Building owners face a rising risk of building performance decline and increased deferred maintenance costs due to retiring facilities engineers. Hiring new talent is challenging due to limited availability and high costs caused by talent wars. Unfortunately, US Bureau of Labor Statistics tells us that these skill shortages will potentially increase over the next five years.
The current building facility staff cannot take on the additional tasks required to fill the void of departing retirees. New skills are needed as modern building management system becomes much more connected and digitized. For most building owners, the answer seems to lie in the redistribution of human resources and the integration of new smart building technologies. This is where the concept of co-sourcing comes in to help address the skills gap.
Benefits of the Co-sourcing Approach for Facilities Management
Unlike traditional outsourcing, where senior management handed down a mandate to accommodate outsourcer requests, co-sourcing is much more collaborative. The outside resource provider collaborates with the existing facility staff to assess their competencies. They identify and fill any gaps in skills through joint planning. This process can focus on tactical project needs or serve as a methodology for long-term strategic planning.
Co-sourcing discussions revolve around ways to reduce building operating expenses.
Reduction in Deferred Maintenance
Delaying building maintenance increases the cost of eventual repairs and the risk of catastrophic failure. Underfunding maintenance over time can lead to discomfort in requesting additional funds, especially if old equipment still functions. However, a third-party co-source can act as an advocate for the facilities department and offer cost-effective ways to maintain building infrastructure. This makes it easier for management to accept their advice. This opens the door to fixing problems that have been long neglected.
For example, a northeast US banking institution, as a result of a series of quick acquisitions, experienced double-digit growth in the number of facilities they needed to manage. As they integrated the new building assets into their real estate portfolio, their energy costs, emergency HVAC replacement capital expenditures, and HVAC repair costs began to rapidly escalate, due, in part, to inherited deferred maintenance. Our company Stark Tech was brought in to assess the situation for what the client thought would be a straight outsourcing deal. Instead, as we became more familiar with the scale of the program and the internal structure and capabilities of the client’s facility management employees, we concluded that a co-sourcing arrangement would work out better for the client.
Combining forces with the client’s Facility Management team, we were able to complete the initial phase of energy and infrastructure master plan, which involved upgrading 300 individual facilities across a seven-state region, within 18 months. Whereas the client had set a goal of saving $1 million in annual energy costs, actual savings exceeded $4.7 million.
The project provided additional benefits such as centrally controlled HVAC performance monitoring, modern lighting retrofits, and a 95% reduction in emergency HVAC budget due to reduced downtime risks. They are expanding the program to include 850 facilities over a 5-year period to achieve further savings of $30 million through enhanced energy efficiency and deferred maintenance reductions.
Facility Modernization
A common thread we find across building owners is an acknowledgement that a new, smarter approach is needed regarding how facility networks are run. They are often eager to find ways to use analytics as data-driven stepping stones for achieving better building performance. In many cases, it’s logical to upgrade select infrastructure equipment and networking to enable data collection for analytics. With proper strategic planning, these tactical upgrades can align with the facility’s long-term vision, reducing energy costs and improving regulatory compliance.

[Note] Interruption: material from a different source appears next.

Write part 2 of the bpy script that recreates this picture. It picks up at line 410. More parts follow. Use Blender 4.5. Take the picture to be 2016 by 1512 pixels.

Energy Management / Sustainability Functions
Large facility owners/operators increasingly have energy and sustainability objectives due to various factors, such as corporate citizenship, customer demands, and regulatory compliance. They typically require outside providers to establish program objectives, identify opportunities within their facility network, and create a road map and business case to meet their corporate objectives. Many organizations have been leaning in the direction of using outsourced FTE’s to accomplish some of these objectives. At Stark, we find this is the perfect example where co-sourcing has significant advantages for most organizations.
Establishment of a Data-driven Decision Culture
New digitized building architectures make it much easier to gather more data surrounding equipment operations at a reasonable cost. When monitoring building controls and the network, energy consumption and spend become more quantifiable, making energy consumers more accountable. Energy performance data can also make clear the opportunity cost for not fixing a particular area. In each case, the systems data and the analysis of that data helps building owners make informed cost-effective decisions. Now, facility staff members and executives can have strategic, data-driven conversations. Rather than engaging in traditional “this HVAC unit sounds bad” investment justification approach. Using data whenever possible is the new goal.
The essence of co-sourcing is to spend less money to achieve building performance goals. Stark Tech is a Master-level certified Schneider Electric EcoXpert. We have helped building stakeholders generate up to 20% in operational savings. The deployment of Schneider Electric EcoStruxure architected solutions results in these savings. However, we don’t always measure our projects in immediate savings. Co-sourcing approaches accrue longer-term savings as time evolves and as the technology modernization gradually expands.